El Nacional - 17/1/2000
No justifiques tu irracionalidad de ayer, con tu racionalidad de hoy Anónimo Cada vez que se aplica la pena capital en un país (no hablemos de introducirla donde no existe porque se forma una alharaca), surge la manida pregunta ¿es lícito que la sociedad, mediante su brazo ejecutor, el gobierno, le quite la vida a alguien que se la ha quitado a otro premeditadamente? Realmente la pregunta debería ser ¿por qué no? Estamos hablando de que la sentencia es contra alguien que ha cometido alevosamente un crimen, que no hay dudas razonables de su culpabilidad, que no hubo influencias de drogas, que no es un impedido mental; también que, y quizás sea la razón más poderosa, se estaba consciente de que ese era el castigo.
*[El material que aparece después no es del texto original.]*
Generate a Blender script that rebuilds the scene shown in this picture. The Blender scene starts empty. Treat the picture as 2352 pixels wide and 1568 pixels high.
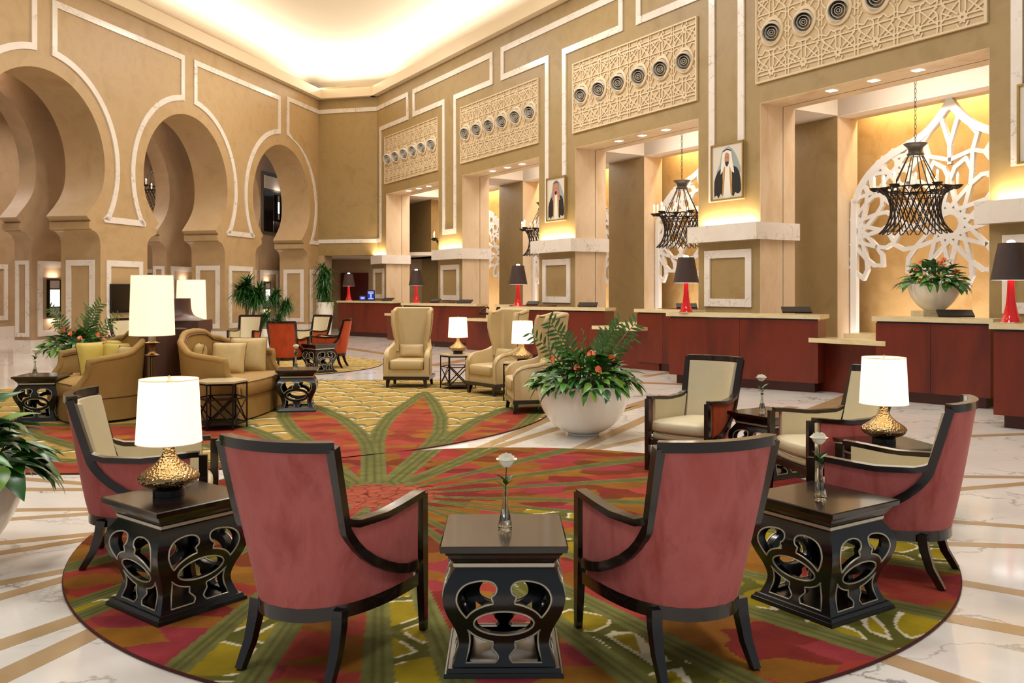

La sociedad como un todo está enterada, debería estarlo, de que hay crímenes que acarrean la muerte; por lo tanto no debería haber tantos melindres a la hora de la ejecución, salvo por supuesto, el de los familiares directos del ejecutado, y los plañideros tercermundistas que lo acompañarán. En algunas regiones musulmanas, el amputar la mano como castigo por robar, no es visto como desmesurado ya que antes de robar, el delincuente sabía qué le podía pasar. A veces nos preguntamos qué tiene de malo si a quien se traga la luz roja, se le cortara un dedo, por ejemplo, como castigo. Saldrán escarceos filosóficos y éticos sobre la desproporción del castigo y de la falta; que podría ser verdad en caso de una persona ingenua que no perciba el acto como incorrecto. Se supone que todo el mundo sabría que comerse la luz roja es un dedo menos. Las críticas de los principales detractores se pasean desde que es un espectáculo para las masas hasta puntos aceptables. Quienes montan el show son los que se oponen; y entre los actos preferidos es presentar el asesino, obviando todas las circunstancias que rodearon al crimen, arrepentido, con cara de yo-no-fui y posiblemente diciendo que si el Señor lo ha perdonado, por qué no la sociedad.
El premio Nobel Camilo José Cela dice que matar el perro no mata la rabia; pero no matar el perro nos crea dos problemas: curar la rabia y tener que, al mismo tiempo, lidiar con un animal rabioso vivo; al can deberíamos hacerle simplemente la autopsia y buscar en la sociedad qué hizo que el perro se convirtiera en una fiera asesina. La pena de muerte es para simplemente eliminar al que haya matado. La sociedad debe ocuparse de por qué alguien asesina; no de cuidar, además, al asesino, salvo que lo quiera mantener como conejillo de indias; y posiblemente esto sea moralmente incorrecto. Argumentos sólidos son el albur de un error, porque no hay marcha atrás; en esto la justicia debería actuar en los casos con testigos oculares del hecho, sin pruebas circunstanciales y sin atisbos de duda. Otro argumento, que la pena capital no ha bajado la criminalidad en ninguno de los países donde se aplica, recuerda al padre que llora la muerte de su hijo, y alguien le dice ¡no llore que no va a resucitarlo!; lloro, contesta, porque me duele, no para revivirlo.